Extract each line of the data and write it out again exactly.

[Rows from a 3D scene dataset]
-- begin --
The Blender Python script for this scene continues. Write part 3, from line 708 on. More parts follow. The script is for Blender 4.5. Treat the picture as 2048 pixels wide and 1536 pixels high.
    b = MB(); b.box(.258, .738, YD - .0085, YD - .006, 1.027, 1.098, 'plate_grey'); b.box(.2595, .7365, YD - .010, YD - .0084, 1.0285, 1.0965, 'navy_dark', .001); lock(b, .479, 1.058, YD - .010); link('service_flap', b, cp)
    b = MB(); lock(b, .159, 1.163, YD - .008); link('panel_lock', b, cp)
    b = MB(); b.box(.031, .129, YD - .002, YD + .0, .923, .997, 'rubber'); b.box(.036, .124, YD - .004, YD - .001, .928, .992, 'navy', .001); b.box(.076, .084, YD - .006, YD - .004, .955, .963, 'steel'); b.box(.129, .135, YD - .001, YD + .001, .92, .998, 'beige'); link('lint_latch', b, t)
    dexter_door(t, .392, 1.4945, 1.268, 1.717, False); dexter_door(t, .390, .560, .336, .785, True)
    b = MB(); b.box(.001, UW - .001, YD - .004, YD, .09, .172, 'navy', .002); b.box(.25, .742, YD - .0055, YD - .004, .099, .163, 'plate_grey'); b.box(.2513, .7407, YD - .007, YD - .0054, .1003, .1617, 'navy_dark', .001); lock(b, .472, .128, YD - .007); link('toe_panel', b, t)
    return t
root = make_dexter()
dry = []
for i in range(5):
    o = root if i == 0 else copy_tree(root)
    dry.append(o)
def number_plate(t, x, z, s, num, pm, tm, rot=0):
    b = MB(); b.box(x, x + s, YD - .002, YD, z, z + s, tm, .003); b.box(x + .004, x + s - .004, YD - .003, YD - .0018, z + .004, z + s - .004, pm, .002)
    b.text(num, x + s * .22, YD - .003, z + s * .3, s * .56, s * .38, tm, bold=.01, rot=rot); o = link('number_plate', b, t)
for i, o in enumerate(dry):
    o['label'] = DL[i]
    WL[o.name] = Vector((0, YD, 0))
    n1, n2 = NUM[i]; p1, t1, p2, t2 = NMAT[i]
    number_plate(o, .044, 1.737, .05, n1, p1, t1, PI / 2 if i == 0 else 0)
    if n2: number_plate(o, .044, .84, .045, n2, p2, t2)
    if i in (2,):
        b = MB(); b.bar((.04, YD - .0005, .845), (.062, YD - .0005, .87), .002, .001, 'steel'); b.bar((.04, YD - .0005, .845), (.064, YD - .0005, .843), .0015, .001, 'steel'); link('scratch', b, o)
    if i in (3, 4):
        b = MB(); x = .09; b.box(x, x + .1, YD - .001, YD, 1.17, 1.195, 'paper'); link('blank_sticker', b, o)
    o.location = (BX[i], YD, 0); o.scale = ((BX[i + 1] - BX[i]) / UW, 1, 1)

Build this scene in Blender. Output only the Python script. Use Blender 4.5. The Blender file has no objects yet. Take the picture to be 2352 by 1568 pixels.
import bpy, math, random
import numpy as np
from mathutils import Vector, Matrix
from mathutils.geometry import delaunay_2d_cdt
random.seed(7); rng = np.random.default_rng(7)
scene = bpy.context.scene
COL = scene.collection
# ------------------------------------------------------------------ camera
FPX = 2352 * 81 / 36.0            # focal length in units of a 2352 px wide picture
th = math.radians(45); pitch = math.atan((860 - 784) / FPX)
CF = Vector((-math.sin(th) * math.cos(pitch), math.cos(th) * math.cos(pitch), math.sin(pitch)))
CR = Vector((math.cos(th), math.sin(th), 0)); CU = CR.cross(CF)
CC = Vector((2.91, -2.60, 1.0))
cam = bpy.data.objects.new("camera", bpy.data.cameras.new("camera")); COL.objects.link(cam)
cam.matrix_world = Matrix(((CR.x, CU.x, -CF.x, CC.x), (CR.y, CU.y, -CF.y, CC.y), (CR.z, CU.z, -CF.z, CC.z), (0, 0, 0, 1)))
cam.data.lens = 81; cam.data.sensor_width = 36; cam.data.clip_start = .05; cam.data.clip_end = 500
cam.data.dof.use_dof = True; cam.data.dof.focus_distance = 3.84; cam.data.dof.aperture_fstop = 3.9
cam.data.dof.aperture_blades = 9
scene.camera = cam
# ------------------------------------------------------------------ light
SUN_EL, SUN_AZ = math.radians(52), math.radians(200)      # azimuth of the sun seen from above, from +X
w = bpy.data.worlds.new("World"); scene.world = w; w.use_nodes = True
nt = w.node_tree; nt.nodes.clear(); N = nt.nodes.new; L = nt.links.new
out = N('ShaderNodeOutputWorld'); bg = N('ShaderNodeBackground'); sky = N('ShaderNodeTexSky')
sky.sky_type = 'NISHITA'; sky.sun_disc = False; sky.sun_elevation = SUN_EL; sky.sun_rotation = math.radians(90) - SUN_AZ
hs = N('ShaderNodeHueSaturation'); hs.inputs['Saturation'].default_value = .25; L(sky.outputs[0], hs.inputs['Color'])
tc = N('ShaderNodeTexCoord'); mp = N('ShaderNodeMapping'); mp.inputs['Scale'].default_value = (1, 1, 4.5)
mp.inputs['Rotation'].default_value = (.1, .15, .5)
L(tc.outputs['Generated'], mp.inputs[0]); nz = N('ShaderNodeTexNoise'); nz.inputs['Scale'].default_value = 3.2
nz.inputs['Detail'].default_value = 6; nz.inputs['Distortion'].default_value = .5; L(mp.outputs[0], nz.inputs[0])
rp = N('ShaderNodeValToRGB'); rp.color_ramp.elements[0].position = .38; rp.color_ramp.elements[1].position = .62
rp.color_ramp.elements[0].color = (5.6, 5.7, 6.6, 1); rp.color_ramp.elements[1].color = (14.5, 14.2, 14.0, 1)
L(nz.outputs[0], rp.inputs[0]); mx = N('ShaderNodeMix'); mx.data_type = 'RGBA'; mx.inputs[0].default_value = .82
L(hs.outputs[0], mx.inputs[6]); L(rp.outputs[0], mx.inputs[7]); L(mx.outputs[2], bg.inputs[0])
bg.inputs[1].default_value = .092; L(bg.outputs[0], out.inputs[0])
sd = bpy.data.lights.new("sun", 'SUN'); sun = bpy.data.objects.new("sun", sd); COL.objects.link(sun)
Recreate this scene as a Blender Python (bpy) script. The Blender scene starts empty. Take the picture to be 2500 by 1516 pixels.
-- end --
__Written answer__:
The Blender Python script for this scene continues. Write part 3, from line 708 on. More parts follow. The script is for Blender 4.5. Treat the picture as 2048 pixels wide and 1536 pixels high.
    b = MB(); b.box(.258, .738, YD - .0085, YD - .006, 1.027, 1.098, 'plate_grey'); b.box(.2595, .7365, YD - .010, YD - .0084, 1.0285, 1.0965, 'navy_dark', .001); lock(b, .479, 1.058, YD - .010); link('service_flap', b, cp)
    b = MB(); lock(b, .159, 1.163, YD - .008); link('panel_lock', b, cp)
    b = MB(); b.box(.031, .129, YD - .002, YD + .0, .923, .997, 'rubber'); b.box(.036, .124, YD - .004, YD - .001, .928, .992, 'navy', .001); b.box(.076, .084, YD - .006, YD - .004, .955, .963, 'steel'); b.box(.129, .135, YD - .001, YD + .001, .92, .998, 'beige'); link('lint_latch', b, t)
    dexter_door(t, .392, 1.4945, 1.268, 1.717, False); dexter_door(t, .390, .560, .336, .785, True)
    b = MB(); b.box(.001, UW - .001, YD - .004, YD, .09, .172, 'navy', .002); b.box(.25, .742, YD - .0055, YD - .004, .099, .163, 'plate_grey'); b.box(.2513, .7407, YD - .007, YD - .0054, .1003, .1617, 'navy_dark', .001); lock(b, .472, .128, YD - .007); link('toe_panel', b, t)
    return t
root = make_dexter()
dry = []
for i in range(5):
    o = root if i == 0 else copy_tree(root)
    dry.append(o)
def number_plate(t, x, z, s, num, pm, tm, rot=0):
    b = MB(); b.box(x, x + s, YD - .002, YD, z, z + s, tm, .003); b.box(x + .004, x + s - .004, YD - .003, YD - .0018, z + .004, z + s - .004, pm, .002)
    b.text(num, x + s * .22, YD - .003, z + s * .3, s * .56, s * .38, tm, bold=.01, rot=rot); o = link('number_plate', b, t)
for i, o in enumerate(dry):
    o['label'] = DL[i]
    WL[o.name] = Vector((0, YD, 0))
    n1, n2 = NUM[i]; p1, t1, p2, t2 = NMAT[i]
    number_plate(o, .044, 1.737, .05, n1, p1, t1, PI / 2 if i == 0 else 0)
    if n2: number_plate(o, .044, .84, .045, n2, p2, t2)
    if i in (2,):
        b = MB(); b.bar((.04, YD - .0005, .845), (.062, YD - .0005, .87), .002, .001, 'steel'); b.bar((.04, YD - .0005, .845), (.064, YD - .0005, .843), .0015, .001, 'steel'); link('scratch', b, o)
    if i in (3, 4):
        b = MB(); x = .09; b.box(x, x + .1, YD - .001, YD, 1.17, 1.195, 'paper'); link('blank_sticker', b, o)
    o.location = (BX[i], YD, 0); o.scale = ((BX[i + 1] - BX[i]) / UW, 1, 1)

Build this scene in Blender. Output only the Python script. Use Blender 4.5. The Blender file has no objects yet. Take the picture to be 2352 by 1568 pixels.
import bpy, math, random
import numpy as np
from mathutils import Vector, Matrix
from mathutils.geometry import delaunay_2d_cdt
random.seed(7); rng = np.random.default_rng(7)
scene = bpy.context.scene
COL = scene.collection
# ------------------------------------------------------------------ camera
FPX = 2352 * 81 / 36.0            # focal length in units of a 2352 px wide picture
th = math.radians(45); pitch = math.atan((860 - 784) / FPX)
CF = Vector((-math.sin(th) * math.cos(pitch), math.cos(th) * math.cos(pitch), math.sin(pitch)))
CR = Vector((math.cos(th), math.sin(th), 0)); CU = CR.cross(CF)
CC = Vector((2.91, -2.60, 1.0))
cam = bpy.data.objects.new("camera", bpy.data.cameras.new("camera")); COL.objects.link(cam)
cam.matrix_world = Matrix(((CR.x, CU.x, -CF.x, CC.x), (CR.y, CU.y, -CF.y, CC.y), (CR.z, CU.z, -CF.z, CC.z), (0, 0, 0, 1)))
cam.data.lens = 81; cam.data.sensor_width = 36; cam.data.clip_start = .05; cam.data.clip_end = 500
cam.data.dof.use_dof = True; cam.data.dof.focus_distance = 3.84; cam.data.dof.aperture_fstop = 3.9
cam.data.dof.aperture_blades = 9
scene.camera = cam
# ------------------------------------------------------------------ light
SUN_EL, SUN_AZ = math.radians(52), math.radians(200)      # azimuth of the sun seen from above, from +X
w = bpy.data.worlds.new("World"); scene.world = w; w.use_nodes = True
nt = w.node_tree; nt.nodes.clear(); N = nt.nodes.new; L = nt.links.new
out = N('ShaderNodeOutputWorld'); bg = N('ShaderNodeBackground'); sky = N('ShaderNodeTexSky')
sky.sky_type = 'NISHITA'; sky.sun_disc = False; sky.sun_elevation = SUN_EL; sky.sun_rotation = math.radians(90) - SUN_AZ
hs = N('ShaderNodeHueSaturation'); hs.inputs['Saturation'].default_value = .25; L(sky.outputs[0], hs.inputs['Color'])
tc = N('ShaderNodeTexCoord'); mp = N('ShaderNodeMapping'); mp.inputs['Scale'].default_value = (1, 1, 4.5)
mp.inputs['Rotation'].default_value = (.1, .15, .5)
L(tc.outputs['Generated'], mp.inputs[0]); nz = N('ShaderNodeTexNoise'); nz.inputs['Scale'].default_value = 3.2
nz.inputs['Detail'].default_value = 6; nz.inputs['Distortion'].default_value = .5; L(mp.outputs[0], nz.inputs[0])
rp = N('ShaderNodeValToRGB'); rp.color_ramp.elements[0].position = .38; rp.color_ramp.elements[1].position = .62
rp.color_ramp.elements[0].color = (5.6, 5.7, 6.6, 1); rp.color_ramp.elements[1].color = (14.5, 14.2, 14.0, 1)
L(nz.outputs[0], rp.inputs[0]); mx = N('ShaderNodeMix'); mx.data_type = 'RGBA'; mx.inputs[0].default_value = .82
L(hs.outputs[0], mx.inputs[6]); L(rp.outputs[0], mx.inputs[7]); L(mx.outputs[2], bg.inputs[0])
bg.inputs[1].default_value = .092; L(bg.outputs[0], out.inputs[0])
sd = bpy.data.lights.new("sun", 'SUN'); sun = bpy.data.objects.new("sun", sd); COL.objects.link(sun)
Recreate this scene as a Blender Python (bpy) script. The Blender scene starts empty. Take the picture to be 2500 by 1516 pixels.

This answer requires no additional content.